Премию могли и аннулировать, хотя такое случалось крайне редко, так как это бросало на нее тень и ставило под вопрос ее абсолютную ценность. Даже осужденные фактически официально книги-лауреаты («История западноевропейской философии» Г. Ф. Александрова) премии не лишали. Сенсацией стало решение об ошибочном присуждении премии азербайджанцу Г. Гусейнову за книгу «Из истории общественной и философской мысли в Азербайджане в XIX в.», награжденную в марте 1950 г. Официальной причиной стало то, что в книге неправильно, как прогрессивное, трактуется движение Шамиля. Отмена решения вызвала замешательство в среде гуманитариев, в том числе и историков. С. С. Дмитриев записал в своем дневнике: «Случай беспрецедентный в своем роде»[1637]. Он не преминул подчеркнуть, что это решение ставит под удар престиж премии и Комитета: «После этой отмены в каком же свете предстает сам Комитет, какова же ценность его суждений и присуждений?»[1638]
Но публичная отмена премии Гусейнову — случай экстраординарный. Если возникали спорные ситуации, то они разрешались тихо, не публично. Опишем известные нам случаи.
Признанная классической в мировой историографии монография историка-медиевиста Е. А. Косминского «Исследования по аграрной истории Англии XIII века» (М.; Л., 1947) была выдвинута на премию и благополучно прошла голосование в Комиссии. Но в Отделе агитации и пропаганды ее содержание показалось сомнительным: «Считаем нецелесообразным представление работы Косминского Е. А. к Сталинской премии ввиду того, что “Исследование по истории Англии XIII века” является в значительной мере переработкой старого труда автора “Английская деревня в XIII веке”, опубликованного в 1935 году.
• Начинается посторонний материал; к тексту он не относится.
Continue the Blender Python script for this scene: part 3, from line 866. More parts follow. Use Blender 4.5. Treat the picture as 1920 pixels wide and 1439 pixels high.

Кроме того, автор рассматривает основные вопросы феодальных отношений в Англии в XIII веке односторонне, как смену правовых норм, в отрыве от развития производительных сил и производственных отношений, а также от классовой борьбы в английской феодальной деревне…»[1639]. Молотов на полях написал: «Против». Против чего — не совсем понятно: то ли книги, то ли мнения отдела. Как бы то ни было, книга премии не получила.
В 1947 г. вышла монография известного ленинградского историка Б. А. Романова «Очерки дипломатической истории русско-японской войны. 1895–1907». Согласно информации, содержащейся в переписке между Е. В. Тарле, который работал в комитете по присуждению премий, и А. Д. Люблинской, Романову присудили премию второй степени за 1949 г. Но решение было отменено. По свидетельству биографа историка В. М. Панеяха, партбюро исторического факультета ЛГУ обратилось в комитет с ходатайством об отмене решения. Ходатайство было удовлетворено[1640]. Архивные документы РГАСПИ проливают дополнительный свет на это происшествие. Как свидетельствует постановление Комитета по Сталинским премиям от 9 марта 1949 г., монографии Б. А. Романова действительно членами комиссии была присуждена премия второй степени. Из 38 членов 30 проголосовали положительно. Но в итоговой резолюции от 29 марта книга оказалась в списке тех, кому премию решили не присуждать. Причины объяснялись следующим образом: «Получены отрицательные отзывы академика Л. Н. Иванова, члена-корр. Е. М. Жукова и профессоров А. Л. Нарочницкого и Б. К. Рубцова»[1641].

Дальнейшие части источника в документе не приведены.